Frauenordination, Rolle der Laien

Als weiteres mögliches Thema des Treffens nannte Gundlach das Taufpatenamt: Bisher können Protestanten bei einer katholischen Taufe nicht Paten sein. Ein Austausch über kontroverse Fragen, wie etwa die Ordination von Frauen oder die Rolle der Laien in der Kirche, steht unterdessen nicht zur Diskussion. Selbst bei der Frage, ob das Abendmahl für konfessionsverschiedene Ehepartner zur Sprache kommt, rechnet Zollitsch nicht mit einem entscheidenden Anstoß.

Denn auch dies sollte nicht aus dem Blick geraten: Der Papst gilt gemeinhin nicht als Verfechter einer Annäherung der beiden Konfessionen. Als Präfekt der Glaubenskongregation hatte Kardinal Joseph Ratzinger im Jahr 2000 das Papier "Dominus Iesus" verfasst. Die darin enthaltene Feststellung, die katholische Kirche sei die einzig wahre Kirche Christi, hatte damals heftige Proteste unter evangelischen Christen ausgelöst.

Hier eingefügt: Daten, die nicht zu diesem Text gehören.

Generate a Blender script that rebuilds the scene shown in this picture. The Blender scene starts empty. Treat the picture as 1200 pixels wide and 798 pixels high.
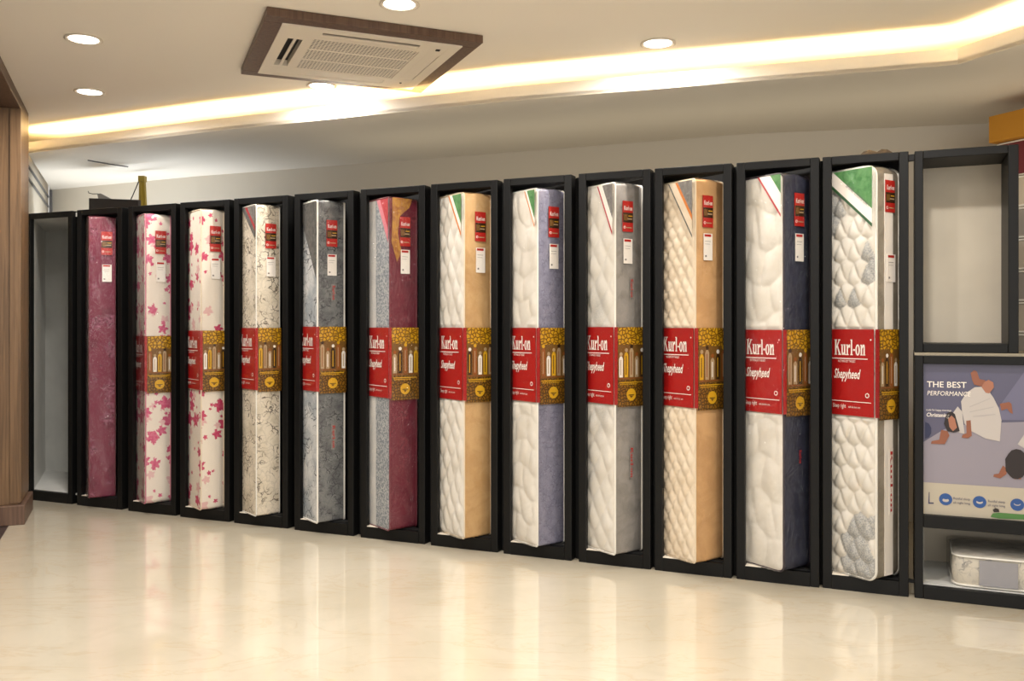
import bpy, math, random
from mathutils import Vector, Matrix
C = bpy.context.scene
COL = C.collection
# ---------------------------------------------------------------- camera, world, lights, exposure
F = 1055.0; HC = 1.22; HY = 381.0
cam = bpy.data.objects.new('camera', bpy.data.cameras.new('camera'))
COL.objects.link(cam)
cam.location = (0, 0, HC); cam.rotation_euler = (math.radians(90), 0, 0)
cam.data.sensor_width = 36; cam.data.lens = F / 1200 * 36; cam.data.shift_y = -(399 - HY) / 1200
cam.data.clip_start = 0.05
C.camera = cam
C.view_settings.view_transform = 'Standard'; C.view_settings.look = 'None'
C.view_settings.gamma = 1; C.view_settings.use_curve_mapping = False
C.view_settings.exposure = 0.0
w = bpy.data.worlds.new('room_surroundings'); C.world = w; w.use_nodes = True
w.node_tree.nodes['Background'].inputs[0].default_value = (1.0, 0.96, 0.9, 1)
w.node_tree.nodes['Background'].inputs[1].default_value = 0.62
DOWN_W = 19.0; COVE_W = 7.0

TH = math.radians(22.9)                       # room axes: t runs right, d runs away from the camera
T_ = Vector((math.cos(TH), math.sin(TH), 0)); D_ = Vector((-math.sin(TH), math.cos(TH), 0))
RA = math.radians(23.3)                       # the diagonal row of bays
R_ = Vector((math.cos(RA), -math.sin(RA), 0)); N_ = Vector((math.sin(RA), math.cos(RA), 0))
H1 = 2.62; H2 = 2.453                         # upper ceiling, lowered soffit

def area(name, loc, rot, shape, sx, sy, watt, col, spread=180):
    l = bpy.data.lights.new(name, 'AREA'); l.shape = shape; l.size = sx
    if sy: l.size_y = sy
    l.energy = watt; l.color = col; l.spread = math.radians(spread)
    o = bpy.data.objects.new(name, l); COL.objects.link(o); o.location = loc; o.rotation_euler = rot
    return o
area('added_front_fill', (0.6, -2.2, 1.7), (math.radians(84), 0, 0), 'RECTANGLE', 5, 1.8, 66, (1, 0.97, 0.93))  # added fill behind the camera, lifts the frontal light on the row
area('unseen_cool_fill', (-2.75, 7.12, 1.5), (math.radians(180), 0, math.radians(-22)), 'RECTANGLE', 0.9, 0.25, 8, (0.88, 0.94, 1.0))  # added unseen uplight behind the bays, brightens the cool left corner
area('unseen_cool_fill', (-3.5, 7.5, 1.4), (math.radians(180), 0, math.radians(-22)), 'RECTANGLE', 0.6, 0.25, 7, (0.88, 0.94, 1.0))  # second added uplight for the same corner
area('unseen_warm_fill', (0.9, 5.25, 1.85), (math.radians(165), 0, math.radians(-22)), 'RECTANGLE', 4.5, 0.15, 4.5, (1, 0.86, 0.62))  # added unseen uplight, warms and lifts the dim back wall

# ---------------------------------------------------------------- helpers
class MB:
    def __init__(s): s.v = []; s.f = []; s.m = []; s.smooth = []
    def face(s, pts, mi=0, sm=False):
        b = len(s.v); s.v += [tuple(p) for p in pts]; s.f.append(tuple(range(b, b + len(pts)))); s.m.append(mi); s.smooth.append(sm)
    def hexa(s, q0, q1, mi=0):                # two matching quads, bottom and top
        b = len(s.v); s.v += [tuple(p) for p in q0] + [tuple(p) for p in q1]
        for f in ((3, 2, 1, 0), (4, 5, 6, 7), (0, 1, 5, 4), (1, 2, 6, 5), (2, 3, 7, 6), (3, 0, 4, 7)):
            s.f.append(tuple(b + i for i in f)); s.m.append(mi); s.smooth.append(False)
    def box(s, x0, x1, y0, y1, z0, z1, mi=0):
        s.hexa([(x0, y0, z0), (x1, y0, z0), (x1, y1, z0), (x0, y1, z0)], [(x0, y0, z1), (x1, y0, z1), (x1, y1, z1), (x0, y1, z1)], mi)
    def prism(s, poly, z0, z1, mi=0):         # plan polygon, counter-clockwise
        n = len(poly); b = len(s.v)
        s.v += [(p[0], p[1], z0) for p in poly] + [(p[0], p[1], z1) for p in poly]
        s.f.append(tuple(b + i for i in reversed(range(n)))); s.f.append(tuple(b + n + i for i in range(n)))
        s.m += [mi, mi]; s.smooth += [False, False]
        for i in range(n):
            j = (i + 1) % n; s.f.append((b + i, b + j, b + n + j, b + n + i)); s.m.append(mi); s.smooth.append(False)
    def grid(s, rows, mi=0, closed=False, sm=True):
        b = len(s.v); nr = len(rows); nc = len(rows[0])
        for r in rows: s.v += [tuple(p) for p in r]
        for i in range(nr - 1):
            for j in range(nc if closed else nc - 1):
                k = (j + 1) % nc
                s.f.append((b + i * nc + j, b + i * nc + k, b + (i + 1) * nc + k, b + (i + 1) * nc + j)); s.m.append(mi); s.smooth.append(sm)
    def tube(s, path, r, n=6, mi=0, closed=False):
        rows = []; P = [Vector(p) for p in path]; L = len(P)
        for i, p in enumerate(P):
            a = P[(i - 1) % L] if closed or i > 0 else p; c = P[(i + 1) % L] if closed or i < L - 1 else p
            t = (c - a).normalized(); u = t.cross(Vector((0.31, 0.2, 0.93)))
            if u.length < 0.2: u = t.cross(Vector((1, 0, 0)))
            u.normalize(); v = t.cross(u)
            rows.append([p + (u * math.cos(2 * math.pi * k / n) + v * math.sin(2 * math.pi * k / n)) * r for k in range(n)])
        if closed: rows.append(rows[0])
        s.grid(rows, mi, closed=True)
        if not closed:
            s.face(rows[0][::-1], mi); s.face(rows[-1], mi)
    def build(s, name, mats, parent=None, mat=None, bevel=0):
        me = bpy.data.meshes.new(name); me.from_pydata(s.v, [], s.f)
        for m in (mats if isinstance(mats, (list, tuple)) else [mats]): me.materials.append(m)
        me.polygons.foreach_set('material_index', s.m); me.polygons.foreach_set('use_smooth', s.smooth)
        if mat is not None: me.transform(mat)
        me.update()
        o = bpy.data.objects.new(name, me); COL.objects.link(o)
        if parent: o.parent = parent
        if bevel:
            b = o.modifiers.new('bevel', 'BEVEL'); b.width = bevel; b.segments = 2; b.limit_method = 'ANGLE'
        return o
def tag(o, label=None, cat=None, group=None, kind=None):
    if label: o['label'] = label
    if cat: o['category'] = cat
    if group: o['group'] = group
    if kind: o['kind'] = kind
    return o
def empty(name, loc, rz=0.0):
    o = bpy.data.objects.new(name, None); COL.objects.link(o); o.location = loc; o.rotation_euler = (0, 0, rz); o.empty_display_size = 0.1
    return o
def unproj(px, py, z):                        # ground position of a photo point at height z
    Y = (z - HC) * F / (HY - py); return Vector(((px - 600) / F * Y, Y, z))

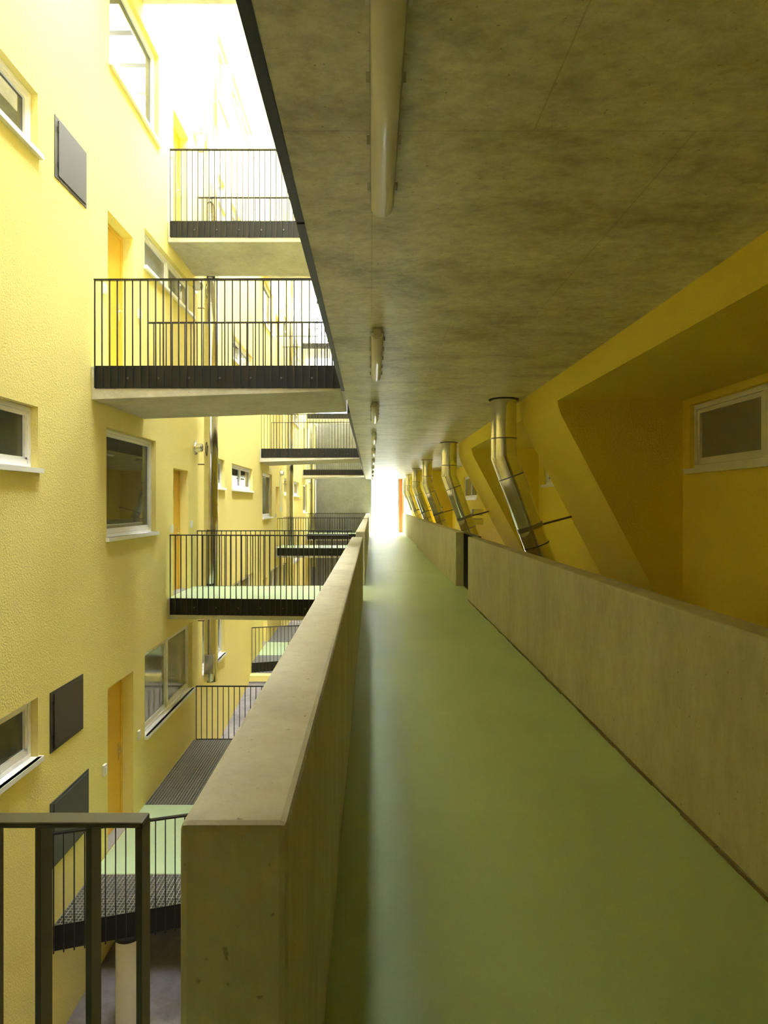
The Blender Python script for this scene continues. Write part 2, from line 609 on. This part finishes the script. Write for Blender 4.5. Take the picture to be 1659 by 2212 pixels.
# ------------------------------------------------------------------ left wall with its openings
DOORS, WINS, CABS = [], [], []
for k in range(-1, 3):
    dy = PERIOD * k
    for lv in (-1, 1):
        DOORS.append((8.47 + dy, 9.38 + dy, LV[lv], LV[lv] + 2.15, lv, k))
    for lv in (0, 2):
        DOORS.append((11.27 + dy, 12.19 + dy, LV[lv], LV[lv] + (2.22 if lv == 0 else 2.1), lv, k))
    WINS += [
        (9.85 + dy, 12.45 + dy, -1.95, -0.67, 2, -1, k, 'tall two-light', 'blind_glass'),
        (13.2 + dy, 15.2 + dy, -1.9, -0.75, 1, -1, k, 'single-light', 'blind_glass'),
        (3.95 + PERIOD + dy, 6.7 + PERIOD + dy, -1.03, -0.40, 2, -1, k, 'low wide', 'window_glass'),
        (8.43 + dy, 10.36 + dy, 1.14, 2.6, 1, 0, k, 'large square-looking', 'window_glass'),
        (13.5 + dy, 15.2 + dy, 1.95, 2.62, 1, 0, k, 'short', 'window_glass'),
        (3.95 + PERIOD + dy, 6.7 + PERIOD + dy, 1.95, 2.60, 2, 0, k, 'low wide two-light', 'window_glass'),
        (9.84 + dy, 12.5 + dy, 5.2, 5.80, 2, 1, k, 'ribbon two-light', 'blind_glass'),
        (3.95 + PERIOD + dy, 6.7 + PERIOD + dy, 5.2, 5.83, 2, 1, k, 'low wide two-light', 'window_glass'),
        (8.53 + dy, 10.5 + dy, 7.4, 8.84, 1, 2, k, 'large sky-reflecting', 'window_glass'),
        (13.5 + dy, 15.2 + dy, 8.4, 9.05, 1, 2, k, 'short', 'window_glass'),
        (3.95 + PERIOD + dy, 6.7 + PERIOD + dy, 8.4, 9.05, 2, 2, k, 'low wide two-light', 'window_glass'),
        (13.5 + dy, 15.6 + dy, 10.7, 12.2, 1, 3, k, 'tall', 'window_glass'),
        (3.95 + PERIOD + dy, 6.7 + PERIOD + dy, 11.6, 12.3, 2, 3, k, 'low wide two-light', 'window_glass'),
    ]
keep = lambda r: r[0] > 3.0 and r[1] < Y_END - 0.3
DOORS = [d for d in DOORS if keep(d)]
WINS = [w for w in WINS if keep(w)]
rects = [d[:4] for d in DOORS] + [w[:4] for w in WINS]
struct(wall_with_holes(XW, 1, Y_BACK, Y_END, -4.6, WALL_TOP, rects, 0.19, 'yellow_render', 'wall_left'),
       'tall bright yellow rendered wall of the light well on the left', 'wall')
struct(MB().box(XW - 0.25, XW + 0.03, Y_BACK, Y_END, WALL_TOP, WALL_TOP + 0.12).build('trim_2', 'sill_metal'))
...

Und so setzt die evangelische Kirche mehr auf Zeichen denn auf Worte: Der Frauenanteil bei dem 35-minütigen Gespräch mit dem Papst ist hoch. Acht der 20 Delegierten sind Frauen. Und beim Wortgottesdienst, den Katholiken und Protestanten danach in der Augustinerkirche feiern, wird Synoden-Präses Katrin Göring-Eckardt ein geistliches Wort sprechen. Ein Signal - angesichts der konfessionellen Unterschiede in diesem Bereich.